Публика вставала в очереди, а «Советская культура» разразилась рецензией «В расчете на эстетическое невежество». Цитата (обожаю советские рецензии): «Присматриваясь к выставкам Горкома графиков, понимаешь, что главное здесь составляют эстетизация пошлости, антихудожественный ширпотреб, обращенный к неразвитому невзыскательному вкусу. … Именно этими недугами страдают работы И. Снегура, в которых аморфность образа выступает как бы обратной стороной профессиональной беспомощности». Потрясающе! Как только язык поворачивался?! Но история расставляет все по своим местам. Советская власть канула в Лету вместе со многими мастерами соцреализма. А неофициальное искусство осталось. И Сидур, и Беленок, и Калинин с Харитоновым — во всем великолепии «аморфного образа» и «профессиональной беспомощности».

ЗУБАРЕВ Владислав Константинович (1937–2013) Этика человеческих отношений. 1998. Холст, масло. 146 × 100

Владислав Зубарев тоже начинал в студии «Новая реальность» у Белютина. Потом ушел. В 1980-х основал собственную студию «Темпоральная реальность». Как следует из названия, основой его концепции стала философия времени. Время искаженное и возмущенное. Соотношения мгновения и вечности. Художника интересуют разные временные конструкции, эксперименты, вопросы познания.

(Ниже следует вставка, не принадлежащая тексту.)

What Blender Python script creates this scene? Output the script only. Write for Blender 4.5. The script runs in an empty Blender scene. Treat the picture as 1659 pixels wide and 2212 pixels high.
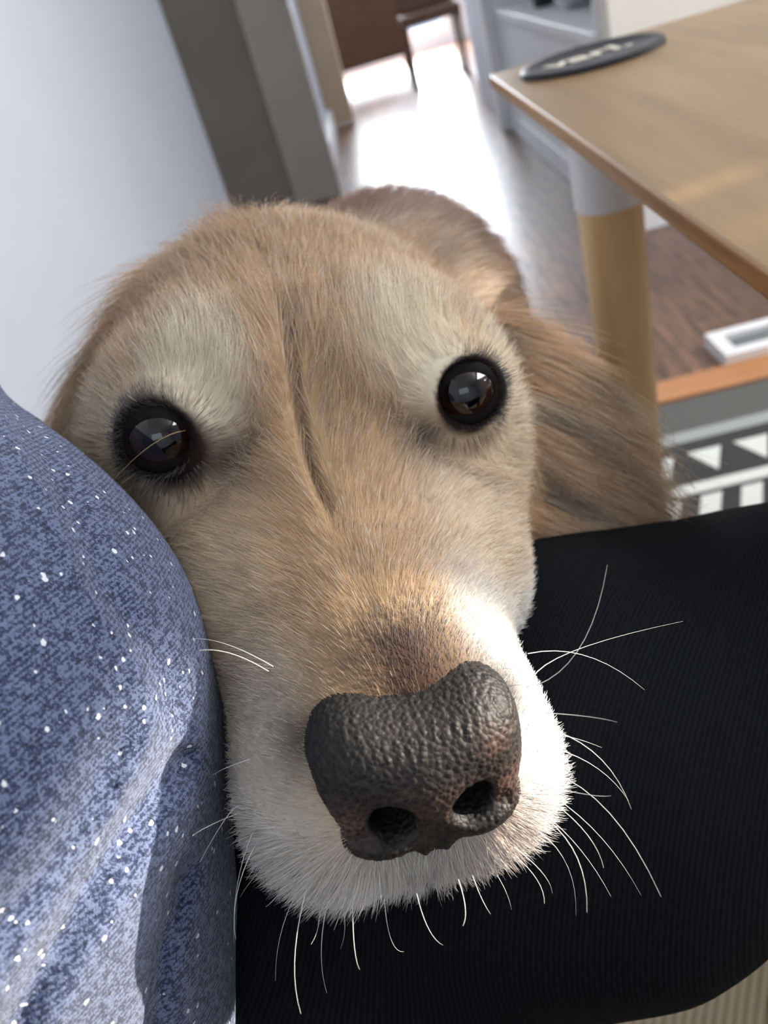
import bpy, bmesh, math, random
import numpy as np
from mathutils import Vector, Matrix
import openvdb as vdb
PI = math.pi
SC = bpy.context.scene
COL = SC.collection
rng = np.random.default_rng(7)
random.seed(7)

# ------------------------------------------------------------------ camera
FPX = 1790.0                      # focal length in pixels of the 1659x2212 frame
CAM = np.array([0.0, 0.0, 0.86])  # phone held over the lap of a seated person
def nrm(v):
    v = np.asarray(v, float); return v/np.linalg.norm(v)
_Z = -nrm([843, -2660, -1790.0])
_Y = np.array([-100, 1173, -1790.0]); _Y = nrm(_Y - _Y@_Z*_Z)
_X = np.cross(_Y, _Z)
M = np.array([_X, _Y, _Z])        # camera axes -> room axes
def cam_pt(px, py, d):            # a point at distance d in camera axes
    return np.array([(px-829.5)/FPX*d, (1106-py)/FPX*d, -d])
def c2w(c): return CAM + np.asarray(c)@M.T
def w2c(w): return (np.asarray(w)-CAM)@M
def at(px, py, d): return c2w(cam_pt(px, py, d))
def on_plane(px, py, z):
    d = M@np.array([px-829.5, 1106-py, -FPX]); return CAM + d*((z-CAM[2])/d[2])

cd = bpy.data.cameras.new('camera'); cam = bpy.data.objects.new('camera', cd); COL.objects.link(cam)
cd.sensor_fit = 'VERTICAL'; cd.sensor_height = 36.0; cd.lens = FPX/2212*36.0
cd.clip_start = 0.01; cd.clip_end = 60
mw = np.eye(4); mw[:3, :3] = M; mw[:3, 3] = CAM
cam.matrix_world = Matrix(mw.tolist())
cd.dof.use_dof = True; cd.dof.focus_distance = 0.192; cd.dof.aperture_fstop = 15.0
SC.camera = cam

# ------------------------------------------------------------------ light
SC.view_settings.view_transform = 'Standard'; SC.view_settings.look = 'None'
SC.view_settings.gamma = 1.0; SC.view_settings.use_curve_mapping = False
SC.view_settings.exposure = 0.0
SC.cycles.use_denoising = True
SC.cycles.max_bounces = 6; SC.cycles.diffuse_bounces = 3; SC.cycles.transparent_max_bounces = 6
SC.cycles.sample_clamp_indirect = 4.0
w = bpy.data.worlds.new('sky'); SC.world = w; w.use_nodes = True
w.node_tree.nodes['Background'].inputs[0].default_value = (0.62, 0.78, 1.0, 1)
w.node_tree.nodes['Background'].inputs[1].default_value = 1.2
SUN = nrm([0.95, 0.22, 0.20])     # towards the sun
sl = bpy.data.lights.new('sun', 'SUN'); so = bpy.data.objects.new('sun', sl); COL.objects.link(so)
sl.energy = 13.0; sl.color = (1.0, 0.90, 0.76); sl.angle = math.radians(0.55)
so.rotation_euler = Vector(SUN).to_track_quat('Z', 'Y').to_euler(); so.location = (3, 1, 3)
def area(name, loc, aim, sx, sy, e, col):
    l = bpy.data.lights.new(name, 'AREA'); l.shape = 'RECTANGLE'; l.size = sx; l.size_y = sy
    l.energy = e; l.color = col
    o = bpy.data.objects.new(name, l); COL.objects.link(o); o.location = loc
    o.rotation_euler = (Vector(aim)-Vector(loc)).to_track_quat('-Z', 'Y').to_euler(); return o
area('daylight_of_side_window', (2.28, 0.75, 1.70), (0, 0.2, 1.0), 1.5, 1.1, 122, (0.97, 0.97, 1.0))
area('daylight_of_rear_window', (-0.1, -1.72, 1.75), (-0.1, 0, 1.2), 1.7, 1.1, 10, (0.90, 0.95, 1.0))
area('daylight_of_glazed_door', (0.28, 9.1, 1.1), (0.28, 5, 0.6), 1.25, 1.9, 520, (0.86, 0.92, 1.0))

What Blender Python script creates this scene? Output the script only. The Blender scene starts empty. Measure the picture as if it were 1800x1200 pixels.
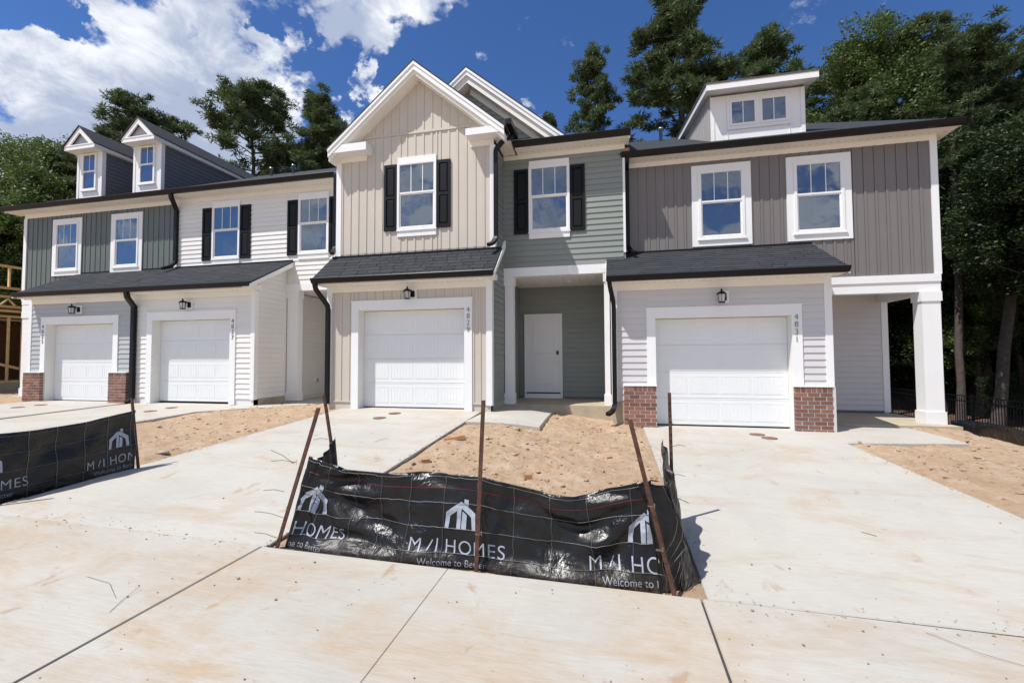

Наша исполинская полутораметровая работа 1998 года — это часть полиптиха «Непроизвольная этика», состоящего когда-то из восьми таких картин. Снова любимая зубаревская философия: этика как дисциплина, исследующая мораль и нравственность. И, возможно, наша часть — самая важная и самая сложная в разбитом полиптихе. Ибо называется она: «Этика человеческих отношений». Концептуальная, заряженная вещь. Именно тот Зубарев, которого мы любим и ценим.